Abandoning the Enlightenment values that produced democracy will not plumb the depths of the vestigial authoritarian impulse that resides in us all, the wish for kings, the desire for order, to be governed, and not to govern. Flexing and posturing and empty venting will not cure the deep sickness in the human spirit that leads people to slaughter the innocent in the middle of a weekend's laughter. The expression of bigotry and hatred will not solve the deep desperation in the human heart that leads people to kill their fellow human beings and then blow themselves up as a final act of murderous vengeance against those they perceive to be their enemies, seen and unseen, real and imagined.
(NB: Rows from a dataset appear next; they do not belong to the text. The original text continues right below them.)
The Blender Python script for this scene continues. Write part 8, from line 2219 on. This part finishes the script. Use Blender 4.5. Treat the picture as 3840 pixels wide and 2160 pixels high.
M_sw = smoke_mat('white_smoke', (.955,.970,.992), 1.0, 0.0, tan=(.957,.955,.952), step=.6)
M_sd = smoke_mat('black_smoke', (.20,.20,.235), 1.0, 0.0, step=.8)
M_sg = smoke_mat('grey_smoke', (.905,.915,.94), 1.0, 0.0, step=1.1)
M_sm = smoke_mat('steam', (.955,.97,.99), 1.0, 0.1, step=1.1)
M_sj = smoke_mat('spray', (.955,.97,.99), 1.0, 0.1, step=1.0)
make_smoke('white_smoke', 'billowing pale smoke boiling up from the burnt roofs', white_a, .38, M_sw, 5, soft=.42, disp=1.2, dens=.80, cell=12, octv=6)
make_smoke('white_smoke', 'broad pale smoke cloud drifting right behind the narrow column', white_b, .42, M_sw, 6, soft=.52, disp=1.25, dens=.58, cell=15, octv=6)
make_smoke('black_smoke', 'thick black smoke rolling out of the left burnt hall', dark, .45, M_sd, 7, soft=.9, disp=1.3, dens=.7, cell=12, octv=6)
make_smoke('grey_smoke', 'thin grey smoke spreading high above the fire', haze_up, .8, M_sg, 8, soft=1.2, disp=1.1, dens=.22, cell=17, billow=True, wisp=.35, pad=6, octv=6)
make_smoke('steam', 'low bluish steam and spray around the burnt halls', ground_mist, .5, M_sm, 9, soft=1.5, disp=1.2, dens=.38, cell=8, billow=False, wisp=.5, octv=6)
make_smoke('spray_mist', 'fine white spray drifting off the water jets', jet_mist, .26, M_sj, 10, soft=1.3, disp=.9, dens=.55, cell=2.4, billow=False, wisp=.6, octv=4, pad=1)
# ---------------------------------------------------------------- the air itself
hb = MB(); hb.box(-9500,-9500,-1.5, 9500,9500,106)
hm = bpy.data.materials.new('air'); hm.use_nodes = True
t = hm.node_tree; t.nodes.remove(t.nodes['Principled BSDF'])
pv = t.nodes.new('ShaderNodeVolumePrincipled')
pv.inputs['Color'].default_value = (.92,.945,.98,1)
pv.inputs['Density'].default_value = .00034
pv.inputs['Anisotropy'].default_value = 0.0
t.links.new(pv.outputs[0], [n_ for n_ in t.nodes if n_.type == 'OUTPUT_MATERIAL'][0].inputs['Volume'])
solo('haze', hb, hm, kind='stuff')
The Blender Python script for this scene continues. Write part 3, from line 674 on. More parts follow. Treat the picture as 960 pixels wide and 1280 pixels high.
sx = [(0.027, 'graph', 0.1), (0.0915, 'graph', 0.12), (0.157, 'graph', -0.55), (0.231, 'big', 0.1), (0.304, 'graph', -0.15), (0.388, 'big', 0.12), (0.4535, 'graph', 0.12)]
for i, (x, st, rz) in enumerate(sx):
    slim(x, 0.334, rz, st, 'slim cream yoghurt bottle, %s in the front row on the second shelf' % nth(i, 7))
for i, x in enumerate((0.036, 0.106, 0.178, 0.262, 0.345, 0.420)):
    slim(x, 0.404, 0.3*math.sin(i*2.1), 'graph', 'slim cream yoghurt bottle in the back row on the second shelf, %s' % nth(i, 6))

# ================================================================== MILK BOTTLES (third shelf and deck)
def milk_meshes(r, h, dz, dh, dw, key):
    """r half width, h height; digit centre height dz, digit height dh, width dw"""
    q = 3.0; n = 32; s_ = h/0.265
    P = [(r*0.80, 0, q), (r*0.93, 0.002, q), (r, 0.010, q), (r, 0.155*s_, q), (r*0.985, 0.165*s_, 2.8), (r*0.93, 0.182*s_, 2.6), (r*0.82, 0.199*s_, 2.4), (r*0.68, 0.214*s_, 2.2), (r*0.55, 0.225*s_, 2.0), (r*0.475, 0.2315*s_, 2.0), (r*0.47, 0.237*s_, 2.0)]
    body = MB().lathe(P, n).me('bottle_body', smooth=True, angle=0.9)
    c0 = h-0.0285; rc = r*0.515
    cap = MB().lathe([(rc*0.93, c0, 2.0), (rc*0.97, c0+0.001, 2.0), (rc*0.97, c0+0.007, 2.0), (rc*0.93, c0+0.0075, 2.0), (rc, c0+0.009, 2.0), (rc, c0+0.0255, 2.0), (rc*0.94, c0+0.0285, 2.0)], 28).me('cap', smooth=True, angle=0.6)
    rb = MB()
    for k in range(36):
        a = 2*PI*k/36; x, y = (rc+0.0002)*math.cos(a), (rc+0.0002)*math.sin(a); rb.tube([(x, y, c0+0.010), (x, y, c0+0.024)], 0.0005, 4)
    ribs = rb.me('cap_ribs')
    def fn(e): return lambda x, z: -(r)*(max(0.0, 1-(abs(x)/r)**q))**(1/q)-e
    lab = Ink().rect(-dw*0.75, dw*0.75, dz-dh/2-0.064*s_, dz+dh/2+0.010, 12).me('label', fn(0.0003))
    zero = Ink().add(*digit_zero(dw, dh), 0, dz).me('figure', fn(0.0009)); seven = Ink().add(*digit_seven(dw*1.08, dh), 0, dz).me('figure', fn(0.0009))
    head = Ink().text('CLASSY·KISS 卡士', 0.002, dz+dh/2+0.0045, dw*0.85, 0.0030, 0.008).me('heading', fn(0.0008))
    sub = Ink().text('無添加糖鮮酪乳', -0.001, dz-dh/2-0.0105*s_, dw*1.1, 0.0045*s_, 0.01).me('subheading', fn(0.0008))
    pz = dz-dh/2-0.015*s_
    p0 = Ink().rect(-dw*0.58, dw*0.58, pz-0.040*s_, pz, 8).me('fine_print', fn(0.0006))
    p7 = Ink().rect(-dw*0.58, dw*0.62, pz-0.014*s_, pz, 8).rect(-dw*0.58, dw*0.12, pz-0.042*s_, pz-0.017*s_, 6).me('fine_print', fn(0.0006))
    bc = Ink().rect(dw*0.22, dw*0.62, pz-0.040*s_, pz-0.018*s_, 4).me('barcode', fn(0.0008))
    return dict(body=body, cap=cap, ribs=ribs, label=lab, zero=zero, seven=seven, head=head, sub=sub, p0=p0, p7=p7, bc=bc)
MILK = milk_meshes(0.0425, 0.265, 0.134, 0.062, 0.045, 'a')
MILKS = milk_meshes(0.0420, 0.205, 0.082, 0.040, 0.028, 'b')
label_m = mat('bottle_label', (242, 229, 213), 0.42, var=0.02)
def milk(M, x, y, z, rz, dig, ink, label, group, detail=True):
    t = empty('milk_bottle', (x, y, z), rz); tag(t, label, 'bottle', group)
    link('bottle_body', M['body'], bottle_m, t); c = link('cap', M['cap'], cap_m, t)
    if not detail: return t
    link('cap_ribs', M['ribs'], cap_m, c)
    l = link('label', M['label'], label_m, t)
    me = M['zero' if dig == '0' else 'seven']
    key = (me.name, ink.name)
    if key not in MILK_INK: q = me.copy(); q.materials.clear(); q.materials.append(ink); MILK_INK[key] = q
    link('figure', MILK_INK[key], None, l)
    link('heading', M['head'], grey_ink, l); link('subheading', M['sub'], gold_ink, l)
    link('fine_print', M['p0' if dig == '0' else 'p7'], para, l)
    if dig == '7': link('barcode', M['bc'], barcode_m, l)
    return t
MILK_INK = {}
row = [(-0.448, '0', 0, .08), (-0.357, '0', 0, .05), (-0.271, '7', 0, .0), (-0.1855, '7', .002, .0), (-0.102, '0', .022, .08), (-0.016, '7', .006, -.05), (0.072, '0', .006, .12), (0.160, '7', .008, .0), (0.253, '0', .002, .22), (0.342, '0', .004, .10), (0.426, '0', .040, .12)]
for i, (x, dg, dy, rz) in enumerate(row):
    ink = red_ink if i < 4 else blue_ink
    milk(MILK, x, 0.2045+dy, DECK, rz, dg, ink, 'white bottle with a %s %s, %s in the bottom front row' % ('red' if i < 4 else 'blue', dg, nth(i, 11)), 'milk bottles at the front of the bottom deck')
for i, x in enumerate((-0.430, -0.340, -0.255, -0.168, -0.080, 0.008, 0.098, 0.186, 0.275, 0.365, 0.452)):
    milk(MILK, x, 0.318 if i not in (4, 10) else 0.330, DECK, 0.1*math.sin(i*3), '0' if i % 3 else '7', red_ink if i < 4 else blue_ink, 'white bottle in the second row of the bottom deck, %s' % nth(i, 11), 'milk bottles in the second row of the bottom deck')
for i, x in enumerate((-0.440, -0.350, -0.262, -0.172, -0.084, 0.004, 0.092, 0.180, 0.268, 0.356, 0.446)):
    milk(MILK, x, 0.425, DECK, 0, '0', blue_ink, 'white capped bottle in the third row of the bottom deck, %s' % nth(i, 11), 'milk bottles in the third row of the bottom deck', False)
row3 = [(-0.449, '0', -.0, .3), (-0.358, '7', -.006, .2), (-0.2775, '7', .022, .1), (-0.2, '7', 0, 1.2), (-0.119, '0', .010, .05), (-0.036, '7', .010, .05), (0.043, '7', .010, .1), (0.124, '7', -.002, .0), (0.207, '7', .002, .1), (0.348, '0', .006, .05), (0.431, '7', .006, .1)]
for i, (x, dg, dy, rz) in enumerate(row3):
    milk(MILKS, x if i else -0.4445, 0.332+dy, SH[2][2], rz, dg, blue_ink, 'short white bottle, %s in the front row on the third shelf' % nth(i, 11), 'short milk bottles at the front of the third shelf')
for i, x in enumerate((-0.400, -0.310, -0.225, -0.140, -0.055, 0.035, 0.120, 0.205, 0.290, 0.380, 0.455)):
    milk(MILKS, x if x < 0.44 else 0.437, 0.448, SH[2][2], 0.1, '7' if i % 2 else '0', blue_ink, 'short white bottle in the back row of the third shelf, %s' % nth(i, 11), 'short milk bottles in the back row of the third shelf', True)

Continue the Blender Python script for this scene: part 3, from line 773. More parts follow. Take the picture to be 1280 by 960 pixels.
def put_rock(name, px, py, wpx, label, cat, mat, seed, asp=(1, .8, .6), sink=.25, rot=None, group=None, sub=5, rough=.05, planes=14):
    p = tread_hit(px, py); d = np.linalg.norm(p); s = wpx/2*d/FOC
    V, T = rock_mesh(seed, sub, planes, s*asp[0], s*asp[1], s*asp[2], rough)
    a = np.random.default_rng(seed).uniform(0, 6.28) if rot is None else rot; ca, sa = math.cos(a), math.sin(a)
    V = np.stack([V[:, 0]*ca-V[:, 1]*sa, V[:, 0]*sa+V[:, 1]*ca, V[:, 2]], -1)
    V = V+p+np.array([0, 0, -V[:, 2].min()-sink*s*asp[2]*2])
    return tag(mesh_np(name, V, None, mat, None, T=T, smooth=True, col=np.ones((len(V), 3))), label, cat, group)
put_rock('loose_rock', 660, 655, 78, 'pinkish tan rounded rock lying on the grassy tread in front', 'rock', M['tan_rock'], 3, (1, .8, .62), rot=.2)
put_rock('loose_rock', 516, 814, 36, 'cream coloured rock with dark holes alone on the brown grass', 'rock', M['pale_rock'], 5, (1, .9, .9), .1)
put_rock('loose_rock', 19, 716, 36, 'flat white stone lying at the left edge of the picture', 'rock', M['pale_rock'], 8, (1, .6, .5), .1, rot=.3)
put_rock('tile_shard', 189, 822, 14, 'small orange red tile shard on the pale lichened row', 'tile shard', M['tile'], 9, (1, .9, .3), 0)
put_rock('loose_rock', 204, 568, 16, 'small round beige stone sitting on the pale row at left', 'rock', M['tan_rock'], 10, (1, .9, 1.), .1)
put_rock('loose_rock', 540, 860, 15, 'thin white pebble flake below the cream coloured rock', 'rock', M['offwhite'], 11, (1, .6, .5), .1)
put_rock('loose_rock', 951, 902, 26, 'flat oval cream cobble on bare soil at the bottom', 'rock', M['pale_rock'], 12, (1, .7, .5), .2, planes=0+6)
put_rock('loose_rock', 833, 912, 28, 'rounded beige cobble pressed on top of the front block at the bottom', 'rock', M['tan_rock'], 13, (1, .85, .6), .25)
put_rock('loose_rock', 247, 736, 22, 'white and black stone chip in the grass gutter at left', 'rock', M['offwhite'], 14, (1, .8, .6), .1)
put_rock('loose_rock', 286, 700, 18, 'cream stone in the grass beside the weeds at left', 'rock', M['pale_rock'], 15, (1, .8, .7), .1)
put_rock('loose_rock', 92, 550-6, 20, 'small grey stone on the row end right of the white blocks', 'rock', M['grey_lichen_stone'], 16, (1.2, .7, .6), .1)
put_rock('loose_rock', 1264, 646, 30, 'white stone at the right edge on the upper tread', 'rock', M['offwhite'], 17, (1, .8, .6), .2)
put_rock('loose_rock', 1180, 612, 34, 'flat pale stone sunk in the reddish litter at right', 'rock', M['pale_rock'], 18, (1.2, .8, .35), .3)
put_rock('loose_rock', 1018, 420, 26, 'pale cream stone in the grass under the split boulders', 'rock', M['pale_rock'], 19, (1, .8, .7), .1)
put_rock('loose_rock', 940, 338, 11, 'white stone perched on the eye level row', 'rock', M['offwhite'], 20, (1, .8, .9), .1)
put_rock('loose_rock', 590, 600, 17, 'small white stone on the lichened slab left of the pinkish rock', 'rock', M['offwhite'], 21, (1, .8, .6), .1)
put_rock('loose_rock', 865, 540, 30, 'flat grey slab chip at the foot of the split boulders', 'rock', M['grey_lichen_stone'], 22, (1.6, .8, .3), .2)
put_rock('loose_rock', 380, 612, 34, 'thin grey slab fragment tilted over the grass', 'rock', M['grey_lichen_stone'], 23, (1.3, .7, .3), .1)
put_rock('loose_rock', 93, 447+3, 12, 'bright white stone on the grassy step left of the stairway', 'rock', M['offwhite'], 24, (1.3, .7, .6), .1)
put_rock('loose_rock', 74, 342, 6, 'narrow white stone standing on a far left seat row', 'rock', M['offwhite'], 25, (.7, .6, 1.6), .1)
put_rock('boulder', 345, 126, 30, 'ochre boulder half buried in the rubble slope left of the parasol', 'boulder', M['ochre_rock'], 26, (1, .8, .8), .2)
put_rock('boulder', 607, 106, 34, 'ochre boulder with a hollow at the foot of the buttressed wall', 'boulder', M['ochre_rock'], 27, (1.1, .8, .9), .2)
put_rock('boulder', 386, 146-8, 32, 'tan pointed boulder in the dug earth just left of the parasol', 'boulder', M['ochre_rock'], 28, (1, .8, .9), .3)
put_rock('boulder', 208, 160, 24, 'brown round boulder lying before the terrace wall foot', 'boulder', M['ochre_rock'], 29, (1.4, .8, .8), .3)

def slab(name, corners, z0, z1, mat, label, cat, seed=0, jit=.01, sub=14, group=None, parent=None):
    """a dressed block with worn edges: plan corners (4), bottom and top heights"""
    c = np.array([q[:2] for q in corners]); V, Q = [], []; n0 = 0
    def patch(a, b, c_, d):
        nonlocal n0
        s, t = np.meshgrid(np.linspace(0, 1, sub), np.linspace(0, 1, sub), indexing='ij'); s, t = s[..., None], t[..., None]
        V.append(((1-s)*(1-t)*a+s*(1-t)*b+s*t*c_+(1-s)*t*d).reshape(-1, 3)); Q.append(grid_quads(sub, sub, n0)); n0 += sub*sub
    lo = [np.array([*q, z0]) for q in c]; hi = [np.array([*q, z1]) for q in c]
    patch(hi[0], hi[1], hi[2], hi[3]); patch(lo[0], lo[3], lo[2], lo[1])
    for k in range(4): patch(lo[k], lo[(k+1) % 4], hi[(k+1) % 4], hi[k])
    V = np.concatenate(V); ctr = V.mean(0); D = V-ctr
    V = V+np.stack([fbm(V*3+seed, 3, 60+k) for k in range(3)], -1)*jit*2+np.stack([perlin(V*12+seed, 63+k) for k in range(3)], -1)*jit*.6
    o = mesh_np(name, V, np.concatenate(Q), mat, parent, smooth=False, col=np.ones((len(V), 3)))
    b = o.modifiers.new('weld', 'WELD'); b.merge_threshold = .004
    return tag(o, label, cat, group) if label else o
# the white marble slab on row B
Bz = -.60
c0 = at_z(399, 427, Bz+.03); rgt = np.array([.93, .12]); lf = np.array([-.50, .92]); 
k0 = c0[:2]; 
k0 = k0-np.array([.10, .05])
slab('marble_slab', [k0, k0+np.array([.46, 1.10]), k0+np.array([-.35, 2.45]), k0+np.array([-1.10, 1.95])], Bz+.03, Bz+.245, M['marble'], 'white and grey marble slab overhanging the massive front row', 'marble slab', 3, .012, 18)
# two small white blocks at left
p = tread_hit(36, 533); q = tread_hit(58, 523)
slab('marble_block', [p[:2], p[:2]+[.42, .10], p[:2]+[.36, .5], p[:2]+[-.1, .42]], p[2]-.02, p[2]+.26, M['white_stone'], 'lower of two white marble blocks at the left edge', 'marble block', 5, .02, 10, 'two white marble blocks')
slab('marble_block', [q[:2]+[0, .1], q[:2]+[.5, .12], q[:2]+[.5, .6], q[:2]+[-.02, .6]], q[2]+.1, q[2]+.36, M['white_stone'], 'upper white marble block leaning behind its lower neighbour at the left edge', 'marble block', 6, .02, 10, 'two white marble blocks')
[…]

Tough talk in the context of what happened in Paris is as empty as a bell rung at the bottom of a well.

Where should we start looking for what makes the terror possible?

It's not like this is any kind of secret. In 2010, thanks to WikiLeaks, we learned that the State Department, under the direction of then-Secretary of State Hillary Rodham Clinton, knew full well where the money for foreign terrorism came from. It came from countries and not from a faith. It came from sovereign states and not from an organized religion. It came from politicians and dictators, not from clerics, at least not directly. It was paid to maintain a political and social order, not to promulgate a religious revival or to launch a religious war. Religion was the fuel, the ammonium nitrate and the diesel fuel. Authoritarian oligarchy built the bomb. As long as people are dying in Paris, nobody important is dying in Doha or Riyadh.

Saudi Arabia is the world's largest source of funds for Islamist militant groups such as the Afghan Taliban and Lashkar-e-Taiba – but the Saudi government is reluctant to stem the flow of money, according to Hillary Clinton. "More needs to be done since Saudi Arabia remains a critical financial support base for al-Qaida, the Taliban, LeT and other terrorist groups," says a secret December 2009 paper signed by the US secretary of state. Her memo urged US diplomats to redouble their efforts to stop Gulf money reaching extremists in Pakistan and Afghanistan. "Donors in Saudi Arabia constitute the most significant source of funding to Sunni terrorist groups worldwide," she said. Three other Arab countries are listed as sources of militant money: Qatar, Kuwait and the United Arab Emirates. The cables highlight an often ignored factor in the Pakistani and Afghan conflicts: that the violence is partly bankrolled by rich, conservative donors across the Arabian Sea whose governments do little to stop them. The problem is particularly acute in Saudi Arabia, where militants soliciting funds slip into the country disguised as holy pilgrims, set up front companies to launder funds and receive money from government-sanctioned charities.

There’s more from Pierce. He lays out exactly what we need to do to root out what makes organizations like ISIS possible. I’ll save his final two paragraphs for you to read there, but read them you should, along with the rest of the piece. 

As of this writing, France has responded with airstrikes against ISIS targets. What else will follow remains to be seen — but it will not be enough without addressing what Pierce points out so emphatically.